BayWa r.e. takes Alfeld BESS operations contract

BayWa r.e. will operate Germany’s largest planned battery storage system.


IN Brief:

  • BayWa r.e. has signed an eight-year service contract for the Alfeld battery storage system in Lower Saxony.
  • The project is rated at 137MW/282MWh and is scheduled for commercial operation in Q3 2026.
  • The system will primarily provide ancillary services, including primary control reserve, to support grid stability.

BayWa r.e. has signed an eight-year service contract with the Danish investment fund Scale Fund for the Alfeld battery energy storage system in Lower Saxony, Germany.

The Alfeld project is rated at 137MW/282MWh and is scheduled to enter commercial operation at the beginning of Q3 2026. It is expected to become Germany’s largest battery energy storage system and will be used primarily for ancillary services, including primary control reserve.

The contract expands BayWa r.e.’s asset operations activity in utility-scale storage, adding a major German BESS to a services business that already covers renewable generation, battery projects, technical asset management, operations and maintenance, commercial management, and energy trading. Its operating role will cover the long-term performance of the asset after construction and commissioning are complete.

Alfeld’s scale places it among the next generation of European storage assets. Earlier battery projects in many markets were often smaller and focused on high-value ancillary service opportunities. Larger projects now need to combine fast response with more complex operating strategies, including state-of-charge management, performance monitoring, market participation, warranty compliance, degradation control, and dispatch coordination.

Primary control reserve requires rapid and reliable response to frequency deviations. For a battery system, that places direct performance requirements on power conversion equipment, control systems, communications, telemetry, protection, and battery management systems. Availability becomes part of the grid service being provided, rather than only a commercial measure of asset uptime.

The project is moving forward in a fast-growing German storage market. Sector revenue is forecast to reach around €17.1bn in 2026, with large-scale storage among the strongest areas of expansion. Installed large-scale battery capacity is expected to rise from 2.5GW/4GWh to around 5GW/9GWh in 2026, supported by renewable integration, arbitrage opportunities, and demand for flexible grid resources.

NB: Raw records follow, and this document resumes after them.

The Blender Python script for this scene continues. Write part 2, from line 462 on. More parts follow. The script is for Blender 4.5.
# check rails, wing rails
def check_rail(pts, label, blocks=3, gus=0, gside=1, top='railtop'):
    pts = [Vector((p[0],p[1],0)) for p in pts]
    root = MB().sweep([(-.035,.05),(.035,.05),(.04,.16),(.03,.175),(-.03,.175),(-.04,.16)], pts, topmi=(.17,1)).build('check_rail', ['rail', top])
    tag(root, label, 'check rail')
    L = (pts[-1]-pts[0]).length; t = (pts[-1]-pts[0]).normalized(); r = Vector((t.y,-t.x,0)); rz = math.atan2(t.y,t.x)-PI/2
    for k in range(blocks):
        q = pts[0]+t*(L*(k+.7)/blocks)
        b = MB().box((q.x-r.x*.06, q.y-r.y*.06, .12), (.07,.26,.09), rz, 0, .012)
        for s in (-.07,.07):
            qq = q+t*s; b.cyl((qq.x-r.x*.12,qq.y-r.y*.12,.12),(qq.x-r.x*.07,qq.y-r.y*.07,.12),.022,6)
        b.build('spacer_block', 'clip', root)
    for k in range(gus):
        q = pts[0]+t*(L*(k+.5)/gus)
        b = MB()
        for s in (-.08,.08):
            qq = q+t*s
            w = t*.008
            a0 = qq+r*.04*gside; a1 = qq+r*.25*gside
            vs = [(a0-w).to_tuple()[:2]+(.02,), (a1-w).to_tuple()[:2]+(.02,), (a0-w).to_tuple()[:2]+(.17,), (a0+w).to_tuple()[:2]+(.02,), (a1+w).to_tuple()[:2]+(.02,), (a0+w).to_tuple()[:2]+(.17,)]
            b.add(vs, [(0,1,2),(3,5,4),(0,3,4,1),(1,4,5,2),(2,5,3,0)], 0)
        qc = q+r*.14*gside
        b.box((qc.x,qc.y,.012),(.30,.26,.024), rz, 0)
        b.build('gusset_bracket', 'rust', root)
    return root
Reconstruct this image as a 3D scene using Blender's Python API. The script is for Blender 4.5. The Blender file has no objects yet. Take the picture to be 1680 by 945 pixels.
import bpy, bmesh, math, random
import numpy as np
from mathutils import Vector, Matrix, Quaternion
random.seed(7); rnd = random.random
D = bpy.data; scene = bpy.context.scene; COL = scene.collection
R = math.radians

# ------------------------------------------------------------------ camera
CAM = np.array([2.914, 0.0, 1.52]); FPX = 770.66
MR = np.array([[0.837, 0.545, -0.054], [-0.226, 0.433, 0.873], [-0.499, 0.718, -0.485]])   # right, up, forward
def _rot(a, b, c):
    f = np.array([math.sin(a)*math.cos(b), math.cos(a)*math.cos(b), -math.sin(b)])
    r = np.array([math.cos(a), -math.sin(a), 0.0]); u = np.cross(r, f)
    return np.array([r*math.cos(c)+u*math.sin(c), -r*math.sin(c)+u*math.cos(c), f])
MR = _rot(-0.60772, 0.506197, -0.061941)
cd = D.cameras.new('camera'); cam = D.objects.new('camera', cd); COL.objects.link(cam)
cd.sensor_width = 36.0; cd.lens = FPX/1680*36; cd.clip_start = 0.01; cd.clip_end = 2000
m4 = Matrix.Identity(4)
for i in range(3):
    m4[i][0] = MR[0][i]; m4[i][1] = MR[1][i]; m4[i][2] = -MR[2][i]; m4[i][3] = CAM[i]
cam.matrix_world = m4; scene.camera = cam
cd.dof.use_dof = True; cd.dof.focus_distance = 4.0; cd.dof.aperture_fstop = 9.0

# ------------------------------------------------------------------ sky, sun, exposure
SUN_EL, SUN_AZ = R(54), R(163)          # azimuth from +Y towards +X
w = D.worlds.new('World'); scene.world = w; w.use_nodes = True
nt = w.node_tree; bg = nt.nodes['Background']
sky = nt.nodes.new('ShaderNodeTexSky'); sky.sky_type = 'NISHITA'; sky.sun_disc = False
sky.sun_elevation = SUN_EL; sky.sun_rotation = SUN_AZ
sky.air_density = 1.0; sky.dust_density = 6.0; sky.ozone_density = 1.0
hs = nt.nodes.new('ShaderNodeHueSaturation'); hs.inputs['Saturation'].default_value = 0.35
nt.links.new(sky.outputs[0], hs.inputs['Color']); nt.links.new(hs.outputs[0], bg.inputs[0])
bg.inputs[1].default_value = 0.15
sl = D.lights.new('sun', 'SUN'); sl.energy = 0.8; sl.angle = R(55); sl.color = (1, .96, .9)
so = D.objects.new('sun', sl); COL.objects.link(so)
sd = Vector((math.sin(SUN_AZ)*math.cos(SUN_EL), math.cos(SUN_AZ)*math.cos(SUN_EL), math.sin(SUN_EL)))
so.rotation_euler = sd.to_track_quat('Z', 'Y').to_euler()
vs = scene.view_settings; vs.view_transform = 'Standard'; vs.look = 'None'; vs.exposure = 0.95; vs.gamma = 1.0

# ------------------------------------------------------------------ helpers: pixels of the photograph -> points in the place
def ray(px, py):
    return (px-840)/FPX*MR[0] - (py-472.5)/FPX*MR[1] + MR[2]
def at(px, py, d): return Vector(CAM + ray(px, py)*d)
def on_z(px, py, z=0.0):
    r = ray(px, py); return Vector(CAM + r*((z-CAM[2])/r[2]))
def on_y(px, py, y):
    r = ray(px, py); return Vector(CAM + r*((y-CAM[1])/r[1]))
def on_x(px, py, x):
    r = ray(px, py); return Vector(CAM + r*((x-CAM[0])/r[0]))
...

Large batteries are now being integrated into power system operation rather than treated as isolated merchant assets. As wind and solar output increases, batteries that can absorb surplus generation, respond to frequency conditions, and manage short-duration imbalances gain a stronger role. Grid congestion, connection rules, tariff structures, and market design still shape how quickly projects can move from development to operation.

Operations become more demanding as projects scale. A 137MW asset can have material exposure to grid conditions and power market movements, while also carrying heavier responsibilities around control systems, safety procedures, outage planning, cybersecurity, fire protection, grid compliance, and maintenance. The service provider’s function is therefore closer to continuous grid asset management than routine maintenance alone.

Digital optimisation is becoming central to that operating model. Pure Energie’s selection of Kraken for asset optimisation in the Netherlands showed the growing role of integrated control across wind, solar, storage, and demand. Alfeld sits in a different market and asset class, but the same operating principle applies: storage value depends on accurate forecasting, controlled dispatch, asset monitoring, and reliable settlement.

Competition within storage markets is also increasing. As more batteries enter ancillary service and wholesale markets, revenues can compress in service categories that were previously less crowded. Larger assets therefore need broader optimisation across ancillary services, energy arbitrage, balancing markets, redispatch, capacity-related mechanisms where available, and local grid-support arrangements.

Alfeld’s duration will shape how it is used. At 282MWh for 137MW of output, the system provides just over two hours of energy capacity, making it suitable for fast-response and intraday services rather than long-duration or seasonal balancing. Its operating value will depend on high availability, disciplined cycling, and the ability to capture market opportunities without accelerating degradation beyond planned limits.

BayWa r.e.’s contract places long-term operations at the centre of the project’s value. Construction and energisation will mark visible milestones, but the asset’s contribution to the German grid will be determined after commissioning through dispatch quality, compliance, asset health, and the conversion of battery capacity into dependable system service.